## Work to be completed
Please write out the material that follows, exactly as it stands.

## Data shown
□ □ □

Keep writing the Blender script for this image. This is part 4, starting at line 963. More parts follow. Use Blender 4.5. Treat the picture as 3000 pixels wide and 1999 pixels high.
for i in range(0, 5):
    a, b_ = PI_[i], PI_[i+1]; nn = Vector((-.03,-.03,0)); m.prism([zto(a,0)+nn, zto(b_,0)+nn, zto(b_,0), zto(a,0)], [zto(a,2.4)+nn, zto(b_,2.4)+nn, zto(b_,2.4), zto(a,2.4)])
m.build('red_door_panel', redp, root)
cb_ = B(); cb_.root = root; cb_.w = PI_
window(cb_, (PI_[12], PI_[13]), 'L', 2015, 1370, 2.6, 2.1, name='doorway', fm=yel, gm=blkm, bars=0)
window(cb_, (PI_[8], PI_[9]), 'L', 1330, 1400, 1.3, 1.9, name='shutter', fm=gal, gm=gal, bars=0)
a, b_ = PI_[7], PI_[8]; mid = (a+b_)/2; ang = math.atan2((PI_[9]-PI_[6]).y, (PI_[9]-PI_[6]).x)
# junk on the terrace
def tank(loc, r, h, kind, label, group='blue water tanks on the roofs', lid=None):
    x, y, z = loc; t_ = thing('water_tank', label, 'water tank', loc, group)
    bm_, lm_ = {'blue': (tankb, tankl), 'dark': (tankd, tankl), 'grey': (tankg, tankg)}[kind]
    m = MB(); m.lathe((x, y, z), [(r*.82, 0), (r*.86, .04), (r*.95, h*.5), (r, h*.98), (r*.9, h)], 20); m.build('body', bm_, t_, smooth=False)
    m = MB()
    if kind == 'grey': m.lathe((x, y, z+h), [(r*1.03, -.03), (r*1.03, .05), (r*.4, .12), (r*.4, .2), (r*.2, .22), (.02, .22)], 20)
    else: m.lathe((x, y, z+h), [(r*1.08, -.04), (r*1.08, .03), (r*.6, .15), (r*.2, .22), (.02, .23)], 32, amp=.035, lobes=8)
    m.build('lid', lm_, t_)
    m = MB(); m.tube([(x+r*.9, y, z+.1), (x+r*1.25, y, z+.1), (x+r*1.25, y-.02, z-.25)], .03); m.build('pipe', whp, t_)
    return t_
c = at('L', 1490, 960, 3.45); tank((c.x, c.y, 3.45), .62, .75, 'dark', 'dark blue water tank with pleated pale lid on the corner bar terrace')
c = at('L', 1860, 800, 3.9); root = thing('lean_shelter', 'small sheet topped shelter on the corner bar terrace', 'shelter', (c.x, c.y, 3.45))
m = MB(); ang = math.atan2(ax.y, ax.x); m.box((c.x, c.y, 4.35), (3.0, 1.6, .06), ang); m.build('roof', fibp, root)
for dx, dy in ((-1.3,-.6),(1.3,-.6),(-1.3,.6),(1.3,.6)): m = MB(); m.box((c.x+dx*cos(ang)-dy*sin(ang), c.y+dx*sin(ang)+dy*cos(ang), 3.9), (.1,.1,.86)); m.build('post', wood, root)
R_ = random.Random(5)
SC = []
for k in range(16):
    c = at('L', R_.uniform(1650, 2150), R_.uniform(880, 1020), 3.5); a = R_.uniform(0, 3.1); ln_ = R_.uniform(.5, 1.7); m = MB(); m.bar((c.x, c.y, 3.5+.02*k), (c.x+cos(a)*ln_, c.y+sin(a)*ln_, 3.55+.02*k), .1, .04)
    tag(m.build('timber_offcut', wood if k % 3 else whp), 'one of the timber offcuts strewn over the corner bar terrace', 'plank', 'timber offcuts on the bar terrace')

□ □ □

## Right answer
Keep writing the Blender script for this image. This is part 4, starting at line 963. More parts follow. Use Blender 4.5. Treat the picture as 3000 pixels wide and 1999 pixels high.
for i in range(0, 5):
    a, b_ = PI_[i], PI_[i+1]; nn = Vector((-.03,-.03,0)); m.prism([zto(a,0)+nn, zto(b_,0)+nn, zto(b_,0), zto(a,0)], [zto(a,2.4)+nn, zto(b_,2.4)+nn, zto(b_,2.4), zto(a,2.4)])
m.build('red_door_panel', redp, root)
cb_ = B(); cb_.root = root; cb_.w = PI_
window(cb_, (PI_[12], PI_[13]), 'L', 2015, 1370, 2.6, 2.1, name='doorway', fm=yel, gm=blkm, bars=0)
window(cb_, (PI_[8], PI_[9]), 'L', 1330, 1400, 1.3, 1.9, name='shutter', fm=gal, gm=gal, bars=0)
a, b_ = PI_[7], PI_[8]; mid = (a+b_)/2; ang = math.atan2((PI_[9]-PI_[6]).y, (PI_[9]-PI_[6]).x)
# junk on the terrace
def tank(loc, r, h, kind, label, group='blue water tanks on the roofs', lid=None):
    x, y, z = loc; t_ = thing('water_tank', label, 'water tank', loc, group)
    bm_, lm_ = {'blue': (tankb, tankl), 'dark': (tankd, tankl), 'grey': (tankg, tankg)}[kind]
    m = MB(); m.lathe((x, y, z), [(r*.82, 0), (r*.86, .04), (r*.95, h*.5), (r, h*.98), (r*.9, h)], 20); m.build('body', bm_, t_, smooth=False)
    m = MB()
    if kind == 'grey': m.lathe((x, y, z+h), [(r*1.03, -.03), (r*1.03, .05), (r*.4, .12), (r*.4, .2), (r*.2, .22), (.02, .22)], 20)
    else: m.lathe((x, y, z+h), [(r*1.08, -.04), (r*1.08, .03), (r*.6, .15), (r*.2, .22), (.02, .23)], 32, amp=.035, lobes=8)
    m.build('lid', lm_, t_)
    m = MB(); m.tube([(x+r*.9, y, z+.1), (x+r*1.25, y, z+.1), (x+r*1.25, y-.02, z-.25)], .03); m.build('pipe', whp, t_)
    return t_
c = at('L', 1490, 960, 3.45); tank((c.x, c.y, 3.45), .62, .75, 'dark', 'dark blue water tank with pleated pale lid on the corner bar terrace')
c = at('L', 1860, 800, 3.9); root = thing('lean_shelter', 'small sheet topped shelter on the corner bar terrace', 'shelter', (c.x, c.y, 3.45))
m = MB(); ang = math.atan2(ax.y, ax.x); m.box((c.x, c.y, 4.35), (3.0, 1.6, .06), ang); m.build('roof', fibp, root)
for dx, dy in ((-1.3,-.6),(1.3,-.6),(-1.3,.6),(1.3,.6)): m = MB(); m.box((c.x+dx*cos(ang)-dy*sin(ang), c.y+dx*sin(ang)+dy*cos(ang), 3.9), (.1,.1,.86)); m.build('post', wood, root)
R_ = random.Random(5)
SC = []
for k in range(16):
    c = at('L', R_.uniform(1650, 2150), R_.uniform(880, 1020), 3.5); a = R_.uniform(0, 3.1); ln_ = R_.uniform(.5, 1.7); m = MB(); m.bar((c.x, c.y, 3.5+.02*k), (c.x+cos(a)*ln_, c.y+sin(a)*ln_, 3.55+.02*k), .1, .04)
    tag(m.build('timber_offcut', wood if k % 3 else whp), 'one of the timber offcuts strewn over the corner bar terrace', 'plank', 'timber offcuts on the bar terrace')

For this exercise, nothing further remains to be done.